● Short exercise
Quote verbatim the span of lines that begins the listing below and closes with the line containing "pathtube('handle', 'black', [V((4.44, 3.18, FLOOR".

Records with scene code
···
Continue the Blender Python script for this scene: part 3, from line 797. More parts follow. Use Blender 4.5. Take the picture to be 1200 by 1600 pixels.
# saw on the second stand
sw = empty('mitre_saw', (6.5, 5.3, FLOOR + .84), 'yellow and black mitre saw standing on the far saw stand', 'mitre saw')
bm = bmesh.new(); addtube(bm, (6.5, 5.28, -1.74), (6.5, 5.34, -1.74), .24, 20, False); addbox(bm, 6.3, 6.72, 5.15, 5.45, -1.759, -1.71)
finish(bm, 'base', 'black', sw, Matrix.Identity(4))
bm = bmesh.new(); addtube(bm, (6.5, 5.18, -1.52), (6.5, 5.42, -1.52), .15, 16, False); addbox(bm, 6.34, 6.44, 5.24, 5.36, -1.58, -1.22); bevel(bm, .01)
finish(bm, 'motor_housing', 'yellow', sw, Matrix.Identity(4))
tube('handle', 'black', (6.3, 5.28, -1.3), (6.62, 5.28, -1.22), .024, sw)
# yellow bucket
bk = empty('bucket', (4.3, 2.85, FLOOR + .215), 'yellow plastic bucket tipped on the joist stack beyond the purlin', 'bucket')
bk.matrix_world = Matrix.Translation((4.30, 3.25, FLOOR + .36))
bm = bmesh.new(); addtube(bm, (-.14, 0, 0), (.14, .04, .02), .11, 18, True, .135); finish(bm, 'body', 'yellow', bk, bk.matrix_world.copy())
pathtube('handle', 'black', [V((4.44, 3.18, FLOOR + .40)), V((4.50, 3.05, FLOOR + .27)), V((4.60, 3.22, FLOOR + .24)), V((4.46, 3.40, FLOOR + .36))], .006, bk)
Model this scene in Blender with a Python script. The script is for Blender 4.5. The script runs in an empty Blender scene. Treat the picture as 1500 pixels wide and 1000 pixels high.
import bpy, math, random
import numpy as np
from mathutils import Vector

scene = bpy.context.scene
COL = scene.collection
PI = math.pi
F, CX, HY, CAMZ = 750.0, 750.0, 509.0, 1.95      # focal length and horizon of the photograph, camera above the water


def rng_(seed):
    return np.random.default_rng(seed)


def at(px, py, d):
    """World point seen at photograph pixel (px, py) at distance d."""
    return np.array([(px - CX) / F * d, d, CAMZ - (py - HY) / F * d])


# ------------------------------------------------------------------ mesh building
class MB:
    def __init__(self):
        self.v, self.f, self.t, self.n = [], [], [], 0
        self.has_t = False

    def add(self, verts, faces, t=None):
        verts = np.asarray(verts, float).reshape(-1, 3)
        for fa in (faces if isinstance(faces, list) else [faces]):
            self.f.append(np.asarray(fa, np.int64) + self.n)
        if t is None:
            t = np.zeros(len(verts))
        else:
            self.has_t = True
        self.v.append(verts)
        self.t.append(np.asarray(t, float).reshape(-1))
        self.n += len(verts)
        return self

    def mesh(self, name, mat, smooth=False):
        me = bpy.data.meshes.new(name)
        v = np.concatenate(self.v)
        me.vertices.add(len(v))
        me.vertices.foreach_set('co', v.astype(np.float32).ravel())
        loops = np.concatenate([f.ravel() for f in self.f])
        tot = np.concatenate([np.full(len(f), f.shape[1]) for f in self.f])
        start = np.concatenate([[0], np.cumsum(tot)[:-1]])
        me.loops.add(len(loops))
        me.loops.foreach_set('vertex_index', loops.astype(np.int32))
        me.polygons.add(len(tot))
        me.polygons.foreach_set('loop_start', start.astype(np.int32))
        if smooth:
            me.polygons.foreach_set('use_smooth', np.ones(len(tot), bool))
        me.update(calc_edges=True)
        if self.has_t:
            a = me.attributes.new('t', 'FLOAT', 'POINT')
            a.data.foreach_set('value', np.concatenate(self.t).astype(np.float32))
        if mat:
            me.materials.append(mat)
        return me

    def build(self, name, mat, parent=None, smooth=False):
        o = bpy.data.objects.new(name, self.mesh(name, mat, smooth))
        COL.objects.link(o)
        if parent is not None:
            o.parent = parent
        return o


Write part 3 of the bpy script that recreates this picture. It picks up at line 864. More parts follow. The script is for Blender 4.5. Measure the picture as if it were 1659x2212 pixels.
···
● Task output
Continue the Blender Python script for this scene: part 3, from line 797. More parts follow. Use Blender 4.5. Take the picture to be 1200 by 1600 pixels.
# saw on the second stand
sw = empty('mitre_saw', (6.5, 5.3, FLOOR + .84), 'yellow and black mitre saw standing on the far saw stand', 'mitre saw')
bm = bmesh.new(); addtube(bm, (6.5, 5.28, -1.74), (6.5, 5.34, -1.74), .24, 20, False); addbox(bm, 6.3, 6.72, 5.15, 5.45, -1.759, -1.71)
finish(bm, 'base', 'black', sw, Matrix.Identity(4))
bm = bmesh.new(); addtube(bm, (6.5, 5.18, -1.52), (6.5, 5.42, -1.52), .15, 16, False); addbox(bm, 6.34, 6.44, 5.24, 5.36, -1.58, -1.22); bevel(bm, .01)
finish(bm, 'motor_housing', 'yellow', sw, Matrix.Identity(4))
tube('handle', 'black', (6.3, 5.28, -1.3), (6.62, 5.28, -1.22), .024, sw)
# yellow bucket
bk = empty('bucket', (4.3, 2.85, FLOOR + .215), 'yellow plastic bucket tipped on the joist stack beyond the purlin', 'bucket')
bk.matrix_world = Matrix.Translation((4.30, 3.25, FLOOR + .36))
bm = bmesh.new(); addtube(bm, (-.14, 0, 0), (.14, .04, .02), .11, 18, True, .135); finish(bm, 'body', 'yellow', bk, bk.matrix_world.copy())
pathtube('handle', 'black', [V((4.44, 3.18, FLOOR + .40)), V((4.50, 3.05, FLOOR + .27)), V((4.60, 3.22, FLOOR + .24)), V((4.46, 3.40, FLOOR + .36))], .006, bk)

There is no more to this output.